I’m not as much of a friend of taxes. Expecting people in a democracy to tax their citizens so you can send the money to a developing country 30,000 miles away is probably not going to happen. You have to think whether paying a higher price for things that are more carbon-intensive is a good idea. That probably is good value-change behaviour.

India has a serious underemployment problem despite a good GDP growth. How can the Bank help?
I believe in jobs in services. When you invest a dollar in services, you generate more jobs than you do in manufacturing. Manufacturing tends to generate fewer, but very well-paid jobs. Services tend to generate more but lower-paid jobs.

India needs to really think about not just manufacturing, but also services. Look at India’s potential in tourism. New York City gets 60 million tourists a year. India has history, culture, food, shopping, vibrancy, beaches, mountains… It’s one example, but I don’t think it gets the focus that it’ll need. Healthcare is another important one.

I’m not discounting manufacturing.
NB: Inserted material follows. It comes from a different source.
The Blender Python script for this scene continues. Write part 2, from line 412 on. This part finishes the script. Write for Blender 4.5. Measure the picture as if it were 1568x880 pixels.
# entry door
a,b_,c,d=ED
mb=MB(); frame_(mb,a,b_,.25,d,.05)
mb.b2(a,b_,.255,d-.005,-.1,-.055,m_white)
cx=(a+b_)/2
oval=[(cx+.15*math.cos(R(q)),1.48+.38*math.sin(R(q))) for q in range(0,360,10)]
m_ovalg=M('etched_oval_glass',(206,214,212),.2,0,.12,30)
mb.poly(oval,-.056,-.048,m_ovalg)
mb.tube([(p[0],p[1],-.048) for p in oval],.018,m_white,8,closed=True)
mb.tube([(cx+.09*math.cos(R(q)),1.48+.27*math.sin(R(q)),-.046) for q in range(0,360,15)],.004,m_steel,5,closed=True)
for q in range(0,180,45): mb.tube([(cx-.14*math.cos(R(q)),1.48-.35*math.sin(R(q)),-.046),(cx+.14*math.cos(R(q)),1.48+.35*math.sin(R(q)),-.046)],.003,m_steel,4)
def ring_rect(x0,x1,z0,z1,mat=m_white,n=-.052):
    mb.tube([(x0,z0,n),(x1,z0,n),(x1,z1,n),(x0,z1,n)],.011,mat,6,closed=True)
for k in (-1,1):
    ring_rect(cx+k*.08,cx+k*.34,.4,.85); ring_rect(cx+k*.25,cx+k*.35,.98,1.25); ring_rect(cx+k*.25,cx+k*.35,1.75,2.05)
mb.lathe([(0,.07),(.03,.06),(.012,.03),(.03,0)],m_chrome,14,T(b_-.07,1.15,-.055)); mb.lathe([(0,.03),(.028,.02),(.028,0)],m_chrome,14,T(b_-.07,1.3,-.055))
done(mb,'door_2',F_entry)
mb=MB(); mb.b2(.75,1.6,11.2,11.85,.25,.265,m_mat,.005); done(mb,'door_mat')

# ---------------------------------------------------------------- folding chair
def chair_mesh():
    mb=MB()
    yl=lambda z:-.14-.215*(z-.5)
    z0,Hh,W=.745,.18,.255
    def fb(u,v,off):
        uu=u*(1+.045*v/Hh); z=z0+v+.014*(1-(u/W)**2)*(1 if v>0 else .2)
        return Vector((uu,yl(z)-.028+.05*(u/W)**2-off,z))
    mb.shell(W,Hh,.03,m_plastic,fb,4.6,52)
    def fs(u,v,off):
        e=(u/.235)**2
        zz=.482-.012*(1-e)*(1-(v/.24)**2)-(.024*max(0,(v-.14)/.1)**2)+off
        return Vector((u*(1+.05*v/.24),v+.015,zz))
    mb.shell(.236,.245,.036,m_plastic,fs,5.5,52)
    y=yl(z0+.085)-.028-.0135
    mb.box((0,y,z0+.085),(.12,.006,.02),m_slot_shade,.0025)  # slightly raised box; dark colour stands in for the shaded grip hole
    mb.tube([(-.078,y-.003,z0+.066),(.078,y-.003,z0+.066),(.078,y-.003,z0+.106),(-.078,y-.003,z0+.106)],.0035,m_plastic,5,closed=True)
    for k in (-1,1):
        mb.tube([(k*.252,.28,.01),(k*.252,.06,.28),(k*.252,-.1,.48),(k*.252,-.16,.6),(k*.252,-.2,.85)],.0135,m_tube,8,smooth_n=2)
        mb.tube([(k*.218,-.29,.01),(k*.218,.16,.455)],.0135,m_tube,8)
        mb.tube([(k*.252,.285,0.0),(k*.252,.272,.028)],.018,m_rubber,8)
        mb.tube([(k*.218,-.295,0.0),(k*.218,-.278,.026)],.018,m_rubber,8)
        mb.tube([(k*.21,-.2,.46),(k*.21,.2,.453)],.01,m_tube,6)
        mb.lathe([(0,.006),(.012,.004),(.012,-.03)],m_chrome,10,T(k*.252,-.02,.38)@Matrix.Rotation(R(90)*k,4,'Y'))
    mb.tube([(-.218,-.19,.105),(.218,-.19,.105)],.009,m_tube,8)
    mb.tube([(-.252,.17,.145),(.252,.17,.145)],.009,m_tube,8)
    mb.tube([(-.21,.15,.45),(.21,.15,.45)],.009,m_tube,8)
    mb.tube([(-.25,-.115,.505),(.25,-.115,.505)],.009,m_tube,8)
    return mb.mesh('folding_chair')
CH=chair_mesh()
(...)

I believe that the supply chain movement is an enormous opportunity for India over the coming 10 years. Will India be able to take advantage? What’s required is infrastructure, which India is building. Simpler customs facilitation is needed. Like a semiconductor fab, things go in and out eight times. That’s eight times the paperwork. Eight times the duties — unless you give me a duty exemption on day one. I think India is tackling some of those things. You also need to worry about agriculture and productivity.

How vulnerable is India to global headwinds? Is it on a stronger footing than some other economies?
Yeah, I think so. One, a greater share of India’s GDP comes from domestic consumption, a lower share from manufactured exports. If the global economy slows down, India has a nice little buffer. Two, India’s external debt is in much better shape than a lot of the other countries. It’s done a very good job of managing the external debt over the last 10-20 years. Three, it has pretty deep and wide domestic capital markets. It needs to do more. But it’s got much better than it was.